Their reference was to Arkady Rotenberg, a close associate of Russian PResident Vladimir Putin whose company owns Platon.
Despite the growing animosity to Platon, the government is doubling down. Today December 10, Vice Premier Arkady Dvorkovich denied the claims in the producers' appeal, and while admitting that the new tariffs "may have an effect on prices," this would be "only by tenths of a percent,"
RIA Novosti and RosBalt reported.
He said he would meet with the heads of the food unions and "discuss everything in a calm vein."
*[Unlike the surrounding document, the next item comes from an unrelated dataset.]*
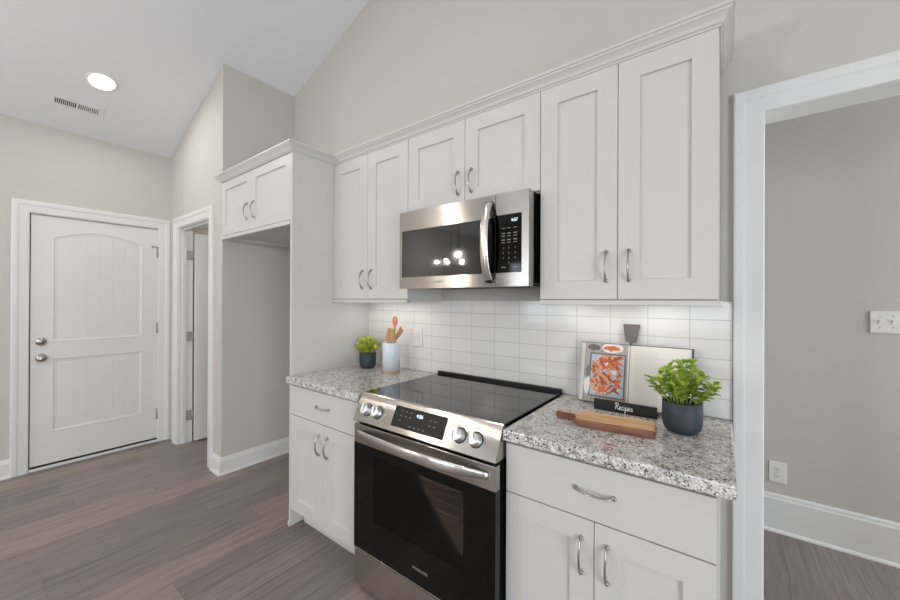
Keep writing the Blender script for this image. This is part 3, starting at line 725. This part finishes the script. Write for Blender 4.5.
vt = thing('ceiling_vent', 'white slotted air vent in the sloped ceiling near the entry-door wall', 'vent', (-4.06, -1.28, cz(-4.06)))
m = ceilM(-4.065, -1.285); VW, VL = .12, .30
b = BM(); q = BM(); plate(q, [(-VW/2, -VL/2), (VW/2, -VL/2), (VW/2, VL/2), (-VW/2, VL/2)], [[(-VW/2+.03, -VL/2+.025), (VW/2-.03, -VL/2+.025), (VW/2-.03, -.006), (-VW/2+.03, -.006)], [(-VW/2+.03, .006), (VW/2-.03, .006), (VW/2-.03, VL/2-.025), (-VW/2+.03, VL/2-.025)]], 'xy', .0005, .006); merge(b, q, m); obj('frame', b, CEIL, vt)
b = BM(); q = BM(); box(q, -VW/2+.028, VW/2-.028, -VL/2+.02, VL/2-.02, .0006, .0012); merge(b, q, m); obj('duct_backing', b, DARKSLOT, vt)
b = BM()
for k in range(24):
    y = -VL/2+.028+k*(VL-.056)/23
    if abs(y) < .006: continue
    q = bmesh.new(); bmesh.ops.create_cube(q, size=1); bmesh.ops.transform(q, matrix=Matrix.Translation((0, y, .0032)) @ Matrix.Rotation(.5 if y > 0 else -.5, 4, 'X') @ Matrix.Diagonal((VW-.062, .0055, .0012, 1)), verts=q.verts); merge(b, q, m)
obj('louvres', b, PLASTIC, vt)

# pendants in the room, seen mirrored in the appliances
def pendant(x, y, z, label):
    t = thing('pendant_light', label, 'pendant light', (x, y, z), 'glass pendant lights')
    top = gable(x)
    b = BM(); lathe(b, [(0, 0), (.06, 0), (.06, -.02), (0, -.025)], (x, y, top-.002), 24); obj('canopy', b, BLACK, t)
    b = BM(); tube(b, [(x, y, top-.02), (x, y, z+.10)], .004, 8); lathe(b, [(0, .04), (.018, .04), (.018, .11), (0, .115)], (x, y, z), 16); obj('cord', b, BLACK, t)
    b = BM(); lathe(b, [(0, -.045), (.018, -.04), (.030, -.015), (.028, .01), (.014, .035), (0, .04)], (x, y, z), 20); obj('bulb', b, CLEAR, t)
    l = bpy.data.lights.new('pendant_lamp', 'POINT'); l.energy = 19; l.shadow_soft_size = .014; l.color = (1, .93, .84)
    lo = bpy.data.objects.new('pendant_lamp', l); C.objects.link(lo); lo.parent = t; lo.location = (0, 0, -.01)
pendant(-2.56, -2.56, 1.94, 'single-bulb pendant hanging from the vaulted ceiling, mirrored in the microwave door')
pendant(-1.35, -2.56, 1.94, 'single-bulb pendant hanging from the vaulted ceiling, mirrored in the range')
ch = thing('chandelier', 'small five-bulb chandelier in the dining end of the room, mirrored in the microwave door', 'chandelier', (-3.75, -4.0, 1.9))
b = BM(); tube(b, [(-3.75, -4.0, cz(-3.75)-.003), (-3.75, -4.0, 2.0)], .005, 8); lathe(b, [(0, -.05), (.03, -.03), (.03, .05), (0, .08)], (-3.75, -4, 2.0), 16); obj('stem', b, BLACK, ch)
for k in range(5):
    a = k*2*math.pi/5; ex, ey = -3.75+.24*math.cos(a), -4+.24*math.sin(a)
    b = BM(); tube(b, [(-3.75+.028*math.cos(a), -4+.028*math.sin(a), 2.0), (-3.75+.15*math.cos(a), -4+.15*math.sin(a), 1.96), (ex, ey, 2.0)], .006, 8); ar = obj('arm', b, BLACK, ch)
    b = BM(); lathe(b, [(0, 0), (.014, .005), (.018, .03), (0, .07)], (ex, ey, 2.006), 12); obj('bulb', b, CLEAR, ar)
    l = bpy.data.lights.new('chandelier_lamp', 'POINT'); l.energy = 5; l.shadow_soft_size = .009; l.color = (1, .9, .78)
    lo = bpy.data.objects.new('chandelier_lamp', l); C.objects.link(lo); lo.parent = ch; lo.location = (ex+3.75, ey+4.0, .135)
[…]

He discounted the need to declare a moratorium on the tariff hikes, or to withdraw the Platon system, which went into effect November 15 and is due to increase after March 1. The funds collected from it go into the federal budget and are then distributed to the regions "including for state and private partnership." As Dvorkovich
explained:
We calculate that the total volume we will receive next year will be more than 40 billion rubles and this will enable ut to allocate a payment to the concessioner and use the money of the road fund for specific investment projects.
Critics of the system are concerned about corruption and kickbacks, as they were with the huge contracts obtained by the Rotenberg brothers in the Sochi Olympics. Russia's lack of good highways is a major impediment to development, and Russian Railways, which takes the place of a highway system in many remote areas has cut back service and has been
the subject of allegations of corruption.